Azure, Office 365 and heck, even Linkedin are doing great:
I think that's quite a bit premature. Yes, Microsoft has done a great job diversifying of late, but Windows is still a huge percentage of their revenue. Also, my guess is that people that use Windows are much more likely to use Office (even the cloud version), which is the next biggest part of their revenue.
Google hasn’t made any real profit on anything besides advertising during its whole existence. It’s much less diversified than Microsoft, Apple, or Amazon.
Second, and I think perhaps more fundamentally, Google is incredibly well diversified among ad channels, so I think lumping that all together and then drawing the conclusion "Google is at risk because they get all their money from ads" misses the mark. Google has AdWords, AdSense, DoubleClick, YouTube, Android, GMail, Google Assistant/Nest, etc. They may be dependent on ads but they control a staggering breadth of ad channels.
86% of their revenue is still ad based, YouTube is widely thought just to be break even and I specifically said profit not revenue. How much of thier profit is ad based and how many of thier other ventures are losing money?
One major differentiator for Azure is its 1st class support for Windows / Microsoft centric tech. Besides that, I find it hard to see why someone would pick them over AWS. So if consumer Windows becomes irrelevant, so does Windows server. If you’re no longer needing Windows server, why get SQL server and so on. I think consumer Windows demand fuels demand for Azure and Office 365.
For one thing, the Azure portal is more consistent and so much better to work with than the clunky, rather antiquated AWS portal.
Azure has a huge and every-growing service offering, which includes things like Postgres, so it's not like you are bound to Microsoft tech if you use Azure.
I've been working with Azure for a few years now, and am very happy with it - in the main, I've found there support to be excellent too.
IMO the only area AWS really kicks Azure's arse is for compute - you get a lot more VM for your money with AWS. I really wish Azure would do better here.
Amazon has as first class support as Windows as is feasible considering the bloat of Windows. Thier SDKs for .Net and extensions for Visual Studio are top notch.
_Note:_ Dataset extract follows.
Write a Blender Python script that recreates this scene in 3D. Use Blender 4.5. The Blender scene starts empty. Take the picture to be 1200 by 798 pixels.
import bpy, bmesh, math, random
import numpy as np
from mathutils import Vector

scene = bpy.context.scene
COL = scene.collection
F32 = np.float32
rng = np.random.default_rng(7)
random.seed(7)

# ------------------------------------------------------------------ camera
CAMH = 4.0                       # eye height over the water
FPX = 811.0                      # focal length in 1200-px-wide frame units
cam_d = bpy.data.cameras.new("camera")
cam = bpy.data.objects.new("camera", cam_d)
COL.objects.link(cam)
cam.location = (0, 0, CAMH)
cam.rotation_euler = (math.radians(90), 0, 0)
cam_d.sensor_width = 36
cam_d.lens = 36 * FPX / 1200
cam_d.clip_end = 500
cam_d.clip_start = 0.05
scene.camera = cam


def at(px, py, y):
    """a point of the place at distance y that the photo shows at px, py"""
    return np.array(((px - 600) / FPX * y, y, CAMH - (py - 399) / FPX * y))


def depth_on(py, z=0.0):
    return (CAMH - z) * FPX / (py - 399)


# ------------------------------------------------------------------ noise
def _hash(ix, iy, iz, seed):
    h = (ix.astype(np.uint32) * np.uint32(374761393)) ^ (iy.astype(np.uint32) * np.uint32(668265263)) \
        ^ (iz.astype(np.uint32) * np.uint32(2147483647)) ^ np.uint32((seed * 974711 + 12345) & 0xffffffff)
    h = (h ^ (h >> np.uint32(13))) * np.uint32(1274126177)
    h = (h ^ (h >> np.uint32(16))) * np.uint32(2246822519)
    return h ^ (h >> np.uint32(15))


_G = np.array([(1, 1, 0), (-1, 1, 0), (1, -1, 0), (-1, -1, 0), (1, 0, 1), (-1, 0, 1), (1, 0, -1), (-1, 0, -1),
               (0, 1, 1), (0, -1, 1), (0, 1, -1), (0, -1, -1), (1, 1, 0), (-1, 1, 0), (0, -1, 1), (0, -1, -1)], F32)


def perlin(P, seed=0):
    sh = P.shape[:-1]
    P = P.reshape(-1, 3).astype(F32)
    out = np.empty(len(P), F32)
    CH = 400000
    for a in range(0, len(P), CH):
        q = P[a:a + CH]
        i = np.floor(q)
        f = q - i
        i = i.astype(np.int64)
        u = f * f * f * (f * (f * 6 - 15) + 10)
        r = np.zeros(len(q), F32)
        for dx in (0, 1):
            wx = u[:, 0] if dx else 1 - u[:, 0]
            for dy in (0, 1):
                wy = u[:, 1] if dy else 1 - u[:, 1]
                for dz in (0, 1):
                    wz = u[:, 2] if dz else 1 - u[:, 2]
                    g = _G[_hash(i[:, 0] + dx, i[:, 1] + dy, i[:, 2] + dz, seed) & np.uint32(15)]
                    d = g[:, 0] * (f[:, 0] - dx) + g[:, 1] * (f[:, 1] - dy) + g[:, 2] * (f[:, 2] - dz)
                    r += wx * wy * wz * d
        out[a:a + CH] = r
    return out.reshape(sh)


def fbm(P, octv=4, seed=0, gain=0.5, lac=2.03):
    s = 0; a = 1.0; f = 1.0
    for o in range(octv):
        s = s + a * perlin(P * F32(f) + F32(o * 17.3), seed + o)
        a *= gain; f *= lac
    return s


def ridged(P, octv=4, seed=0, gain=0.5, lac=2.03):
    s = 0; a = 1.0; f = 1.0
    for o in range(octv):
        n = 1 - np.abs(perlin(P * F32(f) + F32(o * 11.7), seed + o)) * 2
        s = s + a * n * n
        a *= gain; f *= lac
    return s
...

They aren’t crazy enough to support lambda or Fargate for Windows.
MS books anything they can as ‘cloud’ revenue, including all their server software and o365. So when you hear about Azure being the second largest cloud - take it with a grain of salt.
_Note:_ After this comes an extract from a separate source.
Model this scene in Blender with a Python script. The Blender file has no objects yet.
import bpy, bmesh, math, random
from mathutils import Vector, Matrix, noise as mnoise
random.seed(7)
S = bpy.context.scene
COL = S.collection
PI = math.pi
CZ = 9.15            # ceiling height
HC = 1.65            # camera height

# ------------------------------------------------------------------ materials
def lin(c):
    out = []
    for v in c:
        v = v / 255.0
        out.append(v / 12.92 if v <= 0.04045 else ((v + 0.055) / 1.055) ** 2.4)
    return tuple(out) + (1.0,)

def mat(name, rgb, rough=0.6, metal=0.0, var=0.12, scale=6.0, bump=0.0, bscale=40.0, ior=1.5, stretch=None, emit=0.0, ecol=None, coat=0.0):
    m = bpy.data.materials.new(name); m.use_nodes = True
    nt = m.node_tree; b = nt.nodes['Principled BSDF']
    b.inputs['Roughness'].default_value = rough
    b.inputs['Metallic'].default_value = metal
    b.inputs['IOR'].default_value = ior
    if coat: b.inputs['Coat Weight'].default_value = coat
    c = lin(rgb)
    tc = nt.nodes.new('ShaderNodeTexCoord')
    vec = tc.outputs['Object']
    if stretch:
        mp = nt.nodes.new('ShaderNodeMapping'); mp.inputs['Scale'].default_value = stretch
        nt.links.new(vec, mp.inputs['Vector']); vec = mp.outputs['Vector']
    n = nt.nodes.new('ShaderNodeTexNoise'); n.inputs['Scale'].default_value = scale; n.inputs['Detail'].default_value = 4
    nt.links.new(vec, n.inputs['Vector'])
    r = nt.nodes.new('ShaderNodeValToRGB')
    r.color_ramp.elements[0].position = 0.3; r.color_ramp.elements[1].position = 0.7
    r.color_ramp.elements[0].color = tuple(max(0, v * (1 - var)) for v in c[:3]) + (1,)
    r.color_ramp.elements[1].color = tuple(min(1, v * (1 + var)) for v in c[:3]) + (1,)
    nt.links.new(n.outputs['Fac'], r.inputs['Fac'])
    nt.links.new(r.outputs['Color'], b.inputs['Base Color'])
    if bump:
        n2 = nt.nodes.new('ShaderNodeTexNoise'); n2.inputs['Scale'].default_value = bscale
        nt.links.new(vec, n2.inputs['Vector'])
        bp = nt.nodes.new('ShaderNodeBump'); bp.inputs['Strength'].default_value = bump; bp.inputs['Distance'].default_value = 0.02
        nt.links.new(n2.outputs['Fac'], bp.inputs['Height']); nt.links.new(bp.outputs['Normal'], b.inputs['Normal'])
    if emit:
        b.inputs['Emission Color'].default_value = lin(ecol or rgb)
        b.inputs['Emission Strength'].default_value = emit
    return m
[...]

While Windows revenue must be nice, I agree with you that Microsoft ‘s future is more tied with Office 365 and Azure.
The Office 365 iOS apps are nice enough and the web version runs anywhere. Mostly because of the cloud storage space, but also the applications, I will probably be a lifetime customer for $100/year. I wonder how $100/year compares to Facebook’s and Google’s revenue per user. I pay Google $500/year for music, books, movies, tv dhows, and GCP but I am not a typical user.
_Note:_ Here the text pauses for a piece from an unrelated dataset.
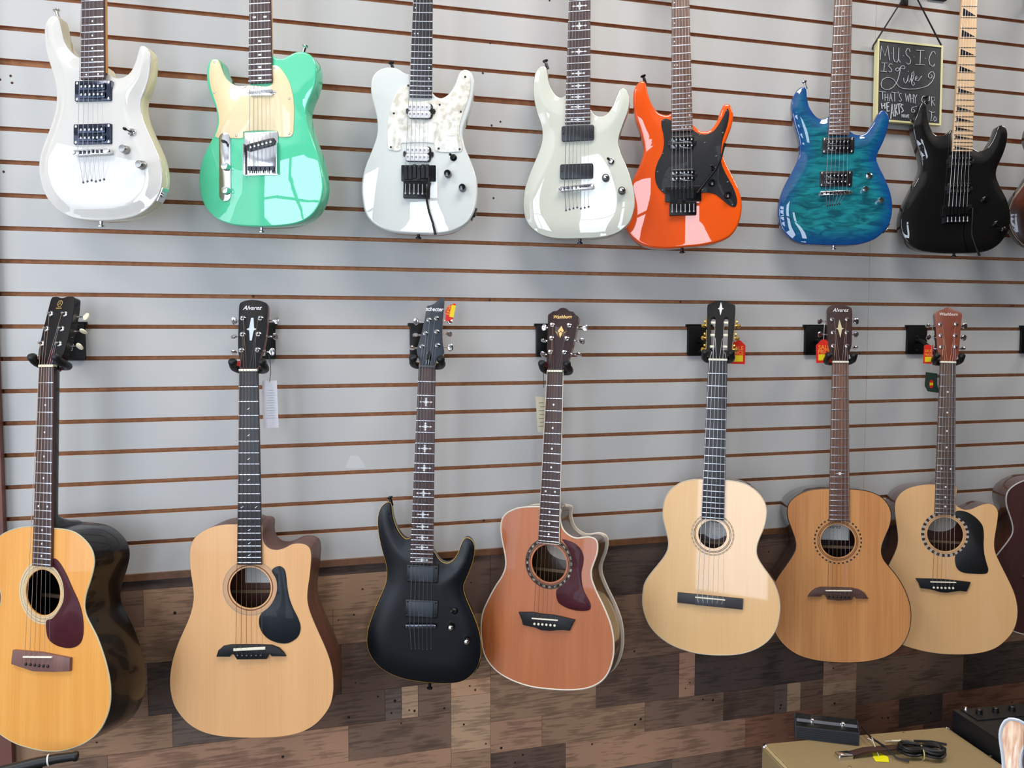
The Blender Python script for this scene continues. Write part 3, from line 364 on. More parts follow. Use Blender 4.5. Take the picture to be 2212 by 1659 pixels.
SIGND={
 'w':[[[1.7378,2.3615],[1.7408,2.4024],[1.7548,2.375],[1.7639,2.4058],[1.7712,2.3632]],[[1.7778,2.3847],[1.7793,2.3839]],[[1.7845,2.4029],[1.7856,2.3705],[1.7903,2.3601],[1.7991,2.3596],[1.8033,2.3672],[1.8041,2.4034],[1.8032,2.3696],[1.8109,2.3602]],[[1.8205,2.3818],[1.8222,2.381]],[[1.8451,2.3951],[1.8419,2.4033],[1.8345,2.4031],[1.8289,2.3936],[1.8322,2.3843],[1.8428,2.378],[1.8484,2.3688],[1.8464,2.3601],[1.8391,2.357],[1.8315,2.3612]],[[1.8596,2.3811],[1.8614,2.3803]],[[1.8681,2.4015],[1.897,2.4027]],[[1.8836,2.4022],[1.883,2.3591]],[[1.8672,2.3587],[1.9007,2.3604]],[[1.9008,2.3807],[1.9027,2.3798]],[[1.9388,2.3967],[1.9346,2.4037],[1.9256,2.4012],[1.9185,2.3895],[1.9151,2.377],[1.9195,2.3628],[1.9288,2.3582],[1.9347,2.3604],[1.9375,2.3668]],[[1.7439,2.3529],[1.7642,2.3542]],[[1.754,2.3533],[1.7519,2.3286]],[[1.7403,2.3281],[1.7621,2.3285]],[[1.7818,2.3509],[1.7782,2.3535],[1.7716,2.3512],[1.7689,2.345],[1.7749,2.3407],[1.78,2.3363],[1.779,2.3302],[1.7738,2.3285],[1.7693,2.3311]],[[1.8057,2.3409],[1.8012,2.3434],[1.7954,2.3405],[1.7947,2.3351],[1.8,2.3327],[1.8064,2.3366],[1.81,2.3437],[1.8157,2.3495],[1.823,2.3515],[1.8284,2.3481],[1.8262,2.3426],[1.8189,2.3415],[1.812,2.3443],[1.8103,2.334],[1.8078,2.3217],[1.8038,2.3093],[1.7983,2.2968],[1.787,2.2838],[1.7726,2.2759],[1.758,2.2747],[1.7462,2.2805],[1.743,2.2911],[1.7484,2.3036],[1.7612,2.3106],[1.7744,2.3117],[1.7892,2.3069],[1.7983,2.2968],[1.8075,2.2878],[1.8224,2.2829],[1.8461,2.2831],[1.8699,2.2855],[1.8936,2.291],[1.9144,2.2988],[1.929,2.3122],[1.9361,2.325],[1.9372,2.3349],[1.9324,2.3419],[1.9234,2.3411],[1.9155,2.3331],[1.9149,2.3257],[1.9211,2.3213],[1.9285,2.3256],[1.9288,2.3318],[1.9237,2.3326]],[[1.8395,2.3365],[1.8413,2.3357]],[[1.8243,2.3146],[1.8261,2.3039],[1.8322,2.2995],[1.8378,2.3072],[1.8411,2.3245],[1.8399,2.3074],[1.8454,2.3042],[1.8509,2.3144],[1.8565,2.3258]],[[1.8557,2.3062],[1.8624,2.3263],[1.8605,2.3383],[1.8547,2.3329],[1.8523,2.3181],[1.8545,2.2988],[1.8606,2.2945],[1.8649,2.2997],[1.8616,2.3067]],[[1.8659,2.3119],[1.8746,2.32],[1.8714,2.3246],[1.8671,2.3193],[1.8689,2.311],[1.8779,2.3105],[1.8908,2.3262]],[[1.7373,2.2673],[1.7612,2.2673]],[[1.7495,2.2676],[1.7509,2.2448]],[[1.7585,2.2622],[1.7591,2.2418]],[[1.7687,2.263],[1.7694,2.2413]],[[1.7588,2.2514],[1.769,2.2522]],[[1.7752,2.2418],[1.7788,2.265],[1.7855,2.242]],[[1.7764,2.2503],[1.7837,2.2509]],[[1.7822,2.2689],[1.8022,2.268]],[[1.7934,2.2686],[1.7943,2.242]],[[1.8065,2.272],[1.8058,2.2671]],[[1.8185,2.2669],[1.8126,2.2676],[1.8098,2.2613],[1.8145,2.2544],[1.8191,2.2487],[1.8164,2.2436],[1.8089,2.2455]],[[1.8323,2.2691],[1.837,2.2452],[1.8403,2.2637],[1.8445,2.2445],[1.8472,2.2691]],[[1.8517,2.2682],[1.8535,2.2427]],[[1.8609,2.2689],[1.8624,2.2422]],[[1.8525,2.2549],[1.862,2.2556]],[[1.8645,2.268],[1.8694,2.2574],[1.8749,2.2688]],[[1.8694,2.2574],[1.8693,2.2415]],[[1.9035,2.2661],[1.8961,2.2643],[1.8925,2.2567],[1.8952,2.2478],[1.9018,2.2468],[1.907,2.2541],[1.9035,2.2661]],[[1.9111,2.2666],[1.913,2.2545],[1.9176,2.2524],[1.9214,2.2552],[1.9216,2.2674]],[[1.9292,2.2668],[1.9308,2.2386]],[[1.9292,2.2656],[1.9404,2.2652],[1.9408,2.2566],[1.9312,2.2539],[1.9432,2.2396]],[[1.8215,2.2063],[1.8227,2.1966]],[[1.8268,2.2062],[1.828,2.1965]],[[1.8222,2.2015],[1.8273,2.2013]],[[1.8301,2.1962],[1.8322,2.2061],[1.8355,2.1963]],[[1.8369,2.2059],[1.8396,2.1968],[1.842,2.2058]],[[1.8441,2.2059],[1.8444,2.1967],[1.8486,2.1967]],[[1.8441,2.2059],[1.8482,2.2057]],[[1.8442,2.2013],[1.8478,2.2013]],[[1.8659,2.2302],[1.8585,2.2285],[1.8557,2.2209],[1.859,2.2138],[1.8664,2.2156],[1.8677,2.2218],[1.8616,2.2238]],[[1.8688,2.2317],[1.8836,2.2352]],[[1.8753,2.2326],[1.8773,2.22]],[[1.8523,2.1914],[1.8584,2.1869],[1.8658,2.1898]],[[1.9217,2.2232],[1.931,2.2185],[1.9445,2.2212]],[[1.9299,2.2226],[1.9319,2.2092],[1.9289,2.1929],[1.9364,2.1947]],[[1.9435,2.2075],[1.9393,2.1998],[1.9426,2.1926],[1.9492,2.1956],[1.9489,2.203],[1.9435,2.2075]]],
 'h':[[[1.7463,2.2336],[1.7497,2.2169]],[[1.7579,2.2344],[1.7599,2.2177]],[[1.748,2.2252],[1.759,2.2265]],[[1.7652,2.2357],[1.7681,2.2098],[1.7762,2.2123]],[[1.7652,2.235],[1.7739,2.2373]],[[1.7664,2.2237],[1.7737,2.2252]],[[1.7814,2.1889],[1.7852,2.2328],[1.7923,2.1969]],[[1.7829,2.206],[1.7904,2.2077]],[[1.7982,2.1973],[1.7946,2.2335],[1.802,2.2316],[1.8015,2.2219],[1.7966,2.2179],[1.8059,2.2028]],[[1.8034,2.2342],[1.8151,2.2362]],[[1.8093,2.2346],[1.8123,2.2056]],[[1.825,2.2333],[1.8196,2.2354],[1.8169,2.2279],[1.823,2.2222],[1.8268,2.2164],[1.8204,2.2111]]],
}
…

This hasn't been true for years.
They have realized that it doesn't matter whether you use Windows, Chrome OS, Android or Linux, or anything else: everything is in the cloud now, so the OS is pretty much irrelevant.
Azure, Office 365 and heck, even Linkedin are doing great:
https://www.theregister.co.uk/2018/07/19/microsoft_huge_2018...
So I very much doubt that Microsoft is sweating it about Chromebooks.